Problem to solve: Below are some records. Count the lines with "this" in them and give nothing but the total.

Dataset rows:
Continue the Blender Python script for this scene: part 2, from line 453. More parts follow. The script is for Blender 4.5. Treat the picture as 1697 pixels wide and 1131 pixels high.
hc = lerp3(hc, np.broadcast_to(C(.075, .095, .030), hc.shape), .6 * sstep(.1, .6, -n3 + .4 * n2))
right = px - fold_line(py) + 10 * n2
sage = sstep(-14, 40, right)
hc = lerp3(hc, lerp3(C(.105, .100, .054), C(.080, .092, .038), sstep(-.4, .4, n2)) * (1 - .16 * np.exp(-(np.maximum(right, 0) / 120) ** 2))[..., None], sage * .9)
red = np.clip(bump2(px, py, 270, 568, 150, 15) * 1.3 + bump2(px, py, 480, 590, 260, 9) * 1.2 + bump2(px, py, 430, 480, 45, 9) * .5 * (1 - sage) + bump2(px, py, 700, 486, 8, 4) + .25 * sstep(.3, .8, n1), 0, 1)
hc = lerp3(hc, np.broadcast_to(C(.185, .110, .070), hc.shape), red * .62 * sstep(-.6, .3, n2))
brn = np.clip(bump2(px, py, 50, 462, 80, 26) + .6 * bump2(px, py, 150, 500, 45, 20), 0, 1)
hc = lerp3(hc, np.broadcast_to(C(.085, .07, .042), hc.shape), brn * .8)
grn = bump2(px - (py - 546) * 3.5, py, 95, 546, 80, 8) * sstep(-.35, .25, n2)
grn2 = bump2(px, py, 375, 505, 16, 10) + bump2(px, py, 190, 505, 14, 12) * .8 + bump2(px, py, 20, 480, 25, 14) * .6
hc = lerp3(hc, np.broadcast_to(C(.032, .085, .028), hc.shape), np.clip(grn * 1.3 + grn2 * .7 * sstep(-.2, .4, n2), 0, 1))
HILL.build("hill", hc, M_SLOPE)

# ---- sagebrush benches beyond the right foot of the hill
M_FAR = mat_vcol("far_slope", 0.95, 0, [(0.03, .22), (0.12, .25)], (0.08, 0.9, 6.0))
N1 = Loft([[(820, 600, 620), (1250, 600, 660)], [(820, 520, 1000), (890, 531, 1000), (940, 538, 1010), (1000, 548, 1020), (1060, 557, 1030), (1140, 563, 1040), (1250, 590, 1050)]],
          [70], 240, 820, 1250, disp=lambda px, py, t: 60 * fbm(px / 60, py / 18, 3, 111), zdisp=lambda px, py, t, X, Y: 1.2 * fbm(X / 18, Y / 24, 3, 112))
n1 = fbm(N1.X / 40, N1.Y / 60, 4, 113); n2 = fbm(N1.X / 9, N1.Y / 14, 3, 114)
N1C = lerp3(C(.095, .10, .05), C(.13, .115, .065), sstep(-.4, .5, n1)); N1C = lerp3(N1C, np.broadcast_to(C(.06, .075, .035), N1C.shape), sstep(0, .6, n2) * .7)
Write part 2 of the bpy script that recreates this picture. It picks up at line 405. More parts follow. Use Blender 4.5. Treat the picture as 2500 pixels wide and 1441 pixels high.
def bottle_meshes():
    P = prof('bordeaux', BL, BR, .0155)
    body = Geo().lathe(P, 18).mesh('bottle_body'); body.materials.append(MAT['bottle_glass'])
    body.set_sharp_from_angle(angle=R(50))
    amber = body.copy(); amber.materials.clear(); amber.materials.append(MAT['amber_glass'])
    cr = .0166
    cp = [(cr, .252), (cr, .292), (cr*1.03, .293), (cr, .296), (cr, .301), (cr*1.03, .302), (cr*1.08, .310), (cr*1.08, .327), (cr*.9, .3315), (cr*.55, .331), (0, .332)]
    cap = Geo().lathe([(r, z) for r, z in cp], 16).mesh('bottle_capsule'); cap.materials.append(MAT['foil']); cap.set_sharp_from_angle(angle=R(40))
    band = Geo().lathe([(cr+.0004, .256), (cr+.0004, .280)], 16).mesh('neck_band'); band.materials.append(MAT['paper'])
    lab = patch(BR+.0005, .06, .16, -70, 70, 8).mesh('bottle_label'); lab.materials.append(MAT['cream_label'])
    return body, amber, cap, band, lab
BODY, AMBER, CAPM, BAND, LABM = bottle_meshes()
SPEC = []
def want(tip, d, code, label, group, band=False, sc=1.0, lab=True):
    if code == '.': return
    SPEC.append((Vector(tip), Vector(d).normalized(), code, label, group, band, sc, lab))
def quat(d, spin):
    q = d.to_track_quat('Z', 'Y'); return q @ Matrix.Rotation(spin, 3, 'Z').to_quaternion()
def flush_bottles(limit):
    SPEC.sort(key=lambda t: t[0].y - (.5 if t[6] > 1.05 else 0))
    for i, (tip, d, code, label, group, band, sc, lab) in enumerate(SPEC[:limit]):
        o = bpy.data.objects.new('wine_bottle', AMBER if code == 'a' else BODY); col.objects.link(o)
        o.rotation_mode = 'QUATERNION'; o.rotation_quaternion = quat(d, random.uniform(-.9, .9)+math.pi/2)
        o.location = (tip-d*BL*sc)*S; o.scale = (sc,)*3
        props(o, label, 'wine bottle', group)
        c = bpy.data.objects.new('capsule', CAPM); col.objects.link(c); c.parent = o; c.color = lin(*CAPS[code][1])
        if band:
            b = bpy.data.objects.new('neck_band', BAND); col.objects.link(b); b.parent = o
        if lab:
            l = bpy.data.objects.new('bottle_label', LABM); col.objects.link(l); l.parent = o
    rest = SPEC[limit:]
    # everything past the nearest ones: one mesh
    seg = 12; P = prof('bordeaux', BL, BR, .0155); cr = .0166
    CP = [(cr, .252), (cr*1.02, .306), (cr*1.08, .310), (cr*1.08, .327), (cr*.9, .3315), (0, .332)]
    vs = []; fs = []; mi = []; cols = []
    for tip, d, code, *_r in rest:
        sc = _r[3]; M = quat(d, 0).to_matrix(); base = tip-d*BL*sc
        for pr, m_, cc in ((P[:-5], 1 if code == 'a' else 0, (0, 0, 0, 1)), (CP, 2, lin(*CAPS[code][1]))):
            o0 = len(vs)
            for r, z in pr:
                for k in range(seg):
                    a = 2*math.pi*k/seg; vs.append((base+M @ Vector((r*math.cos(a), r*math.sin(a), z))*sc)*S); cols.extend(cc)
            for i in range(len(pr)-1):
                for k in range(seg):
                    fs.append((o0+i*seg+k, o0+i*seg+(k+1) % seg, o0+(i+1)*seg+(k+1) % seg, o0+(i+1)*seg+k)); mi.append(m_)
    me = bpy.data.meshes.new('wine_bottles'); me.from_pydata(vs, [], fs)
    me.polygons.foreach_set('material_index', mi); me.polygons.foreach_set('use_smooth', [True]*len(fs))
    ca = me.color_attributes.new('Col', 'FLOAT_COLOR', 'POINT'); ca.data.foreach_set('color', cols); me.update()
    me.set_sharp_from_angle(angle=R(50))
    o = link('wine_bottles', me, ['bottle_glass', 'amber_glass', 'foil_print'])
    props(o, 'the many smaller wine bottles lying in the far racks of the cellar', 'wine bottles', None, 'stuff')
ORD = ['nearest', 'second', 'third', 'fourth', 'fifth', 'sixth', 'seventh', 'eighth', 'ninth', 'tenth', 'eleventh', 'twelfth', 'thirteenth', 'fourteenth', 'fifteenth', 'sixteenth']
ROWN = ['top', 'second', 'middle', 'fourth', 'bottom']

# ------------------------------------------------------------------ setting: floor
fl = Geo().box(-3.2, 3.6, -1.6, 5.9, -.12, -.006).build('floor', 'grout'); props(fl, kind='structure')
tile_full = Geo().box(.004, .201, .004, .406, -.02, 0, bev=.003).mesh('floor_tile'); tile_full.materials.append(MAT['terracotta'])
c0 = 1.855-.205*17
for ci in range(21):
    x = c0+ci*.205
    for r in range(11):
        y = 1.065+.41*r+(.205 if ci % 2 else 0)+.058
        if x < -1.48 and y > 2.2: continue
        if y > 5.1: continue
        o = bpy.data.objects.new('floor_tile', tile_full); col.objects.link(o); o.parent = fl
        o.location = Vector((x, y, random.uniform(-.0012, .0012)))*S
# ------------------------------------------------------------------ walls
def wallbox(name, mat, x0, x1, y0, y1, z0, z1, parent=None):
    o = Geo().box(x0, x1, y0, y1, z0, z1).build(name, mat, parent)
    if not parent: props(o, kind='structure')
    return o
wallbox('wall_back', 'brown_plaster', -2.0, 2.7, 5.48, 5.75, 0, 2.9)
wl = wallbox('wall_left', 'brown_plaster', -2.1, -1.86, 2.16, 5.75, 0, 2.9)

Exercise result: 2